THE UMBRELLAS OF CHERBOURG — I like it when the Christmas spirit ambushes you, leaping from behind an Esso station and slugging you across the skull with a sack of presents when you’re least expecting it. And said spirit includes a fair share of melancholy, right? Of course, not every film with snow at the end is a Xmas film — I wouldn’t make that claim for FAHRENHEIT 451, although come to think of it, that red fire engine is kind of festive.

THE PHANTOM CARRIAGE — the concentration is on New Year’s, an even more tragic and melancholy time than Xmas, but this still counts. The Sjostrom version is a true classic, but the Duvivier remake deserves more love too — it has Louis Jouvet, and amazing constructed snowscapes, and the same morbid, redemptive storyline: it’s a little like Scrooge, only he has to die.

Stuff I saw on TV as a kid which I haven’t revisited recently enough — Chuck Jones’ A Cricket in Times Square and its sequels, the Harry Alan Towers production of CALL OF THE WILD (with an epic, emotive Mario Nascimbene score), and the Richard Williams animation of A Christmas Carol.

Your own suggestions, please!

Here come the waterworks

Posted in FILM with tags , , , , , , , on December 13, 2011 by dcairns

What the hell is wrong with me? I never used to cry all the time — well, I was a crybaby kid up to the age of about 16, but that was bawling for entirely selfish reasons. I fell down, grazed a knee, wanted attention. Eventually got that under control — if you’re bullied at school, you don’t also want to be a hysteric — and didn’t cry once until the age of about 28, in which I had a dream my mother died and woke up teary. Floodgates opened? I then became somebody who might blink furiously at a moment of high emotion, suppressing the urge to blub with manly dignity — actual weeping was still practically unheard of.

But lately I’ve been more and more a soft target for sentiment — this was brought home to me spectacularly when I screened THE MIRACLE OF MORGAN’S CREEK for students. Now, Sturges uses schmaltz almost shamelessly, that is he ladles it on with barefaced cheek, but he also peppers it with humour, declaring that he’s really above that sort of thing. When I first discovered his work, I felt like he was making fun of the sentimentality of Hollywood movies, and I was completely with him on that. Any set-up to a moment of emotion in a Sturges film is likely to be savagely punctured by the pinprick of laughter.

There are exceptions in the noirish crime stuff in SULLIVAN’S TRAVELS and the social conscience stuff in that same picture (a social conscience film parodying the impulse to make social conscience films), and certainly in the screenplay of REMEMBER THE NIGHT, maybe my favourite Christmas film, and THE GREAT MOMENT, but neither of those were executed by Sturges alone: the first was directed by the great Mitchell Leisen, who was compelled to shorten Sturges’ script, and the second was subject to egregious studio interference by Paramount boss Buddy DeSylva, whose talents as songwriter did not transfer to his productorial or narrative activities.
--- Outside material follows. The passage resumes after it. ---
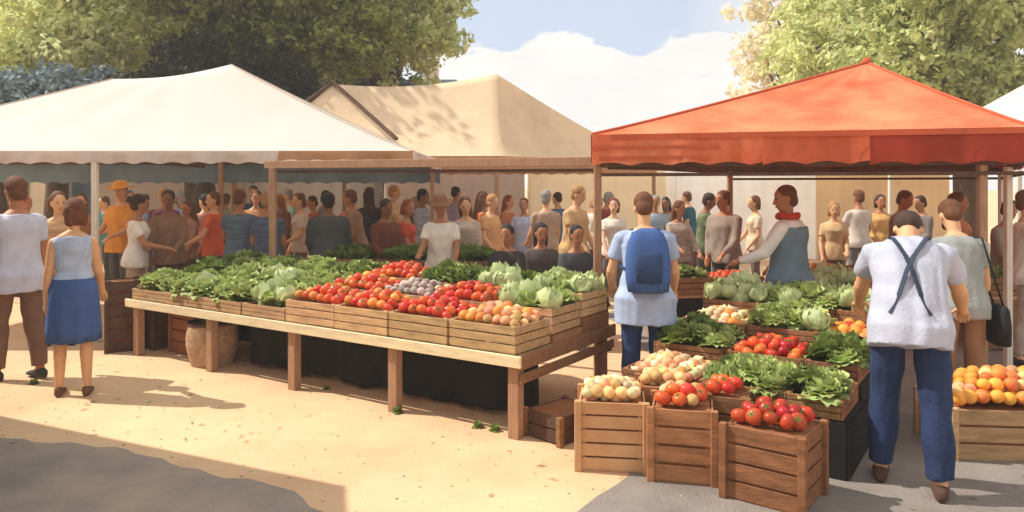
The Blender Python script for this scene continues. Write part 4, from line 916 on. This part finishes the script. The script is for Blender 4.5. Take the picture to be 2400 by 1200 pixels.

I still feel that, in a major sense, Sturges’ use of pathos is all part of the set of tricks he uses to bum-steer the audience before hitting them with gags. And yet there I was, blinking back great salty globules of eye-water as Trudy Kockenlocker and Norval Jones are brought together by an outrageous narrative contrivance which ought to achieve the heights of Brechtian alienation by virtue of its sheer implausibility.

It’s a very real problem. If this goes on, I may require a Perrier drip just to stop me dehydrating from the leaking of clown-spray eyeballs. A dog-weepie like the terrific DEAN SPANLEY would make me shrivel to Angelo Rossetti size, a wailing wrinkled dwarf saved from complete desiccation only by the fact that I would be unable to see over the heads of anybody in front of me in the cinema. If I attempted to watch Jack Clayton’s sublime THE LONELY PASSION OF JUDITH HEARNE again, I would probably dry up and blow away like so much dandruff. As it is, handkerchiefs may soon become hopelessly inadequate, as if one stood in the path of a bursting damn or DeMille’s Red Sea, holding up a tiny swatch of fabric before the tidal onslaught. I would need to carry a couple of buckets everywhere to wring my face out into. Or attach suction pumps to my tear ducts to drain off the excess fluid into a plastic bag strapped to my leg, maybe. Perhaps a Fremen stillsuit, as modeled by Kyle MacLachlan in DUNE, would be the ultimate answer.

Can you see me in one of these?

What’s more worrying about this than the idea of evaporating mid-sniffle is what it may do to my critical acumen, such as it is. It seems to be quite hard to take against a movie that makes you cry, and if all movies make you cry, where are you? I’ve had conversations with people who cried at DANCER IN THE DARK, and they seemed to think that proved it was a good movie, or at least suggested that it might be. I wanted to say, Your emotion is real, you had a genuine emotional experience, and I don’t intend to belittle it. But that movie is a turd, a giant unspeakable shit, as thick as a kettle, taking 140 minutes to emerge into the light, unspooling on the floor in great drooping coils, hissing noxiously to itself the while, reeking of effluent and paraffin. No wonder your eyes watered. But I didn’t say that.

I felt coolly superior to those saps then. Not anymore. Not anymore.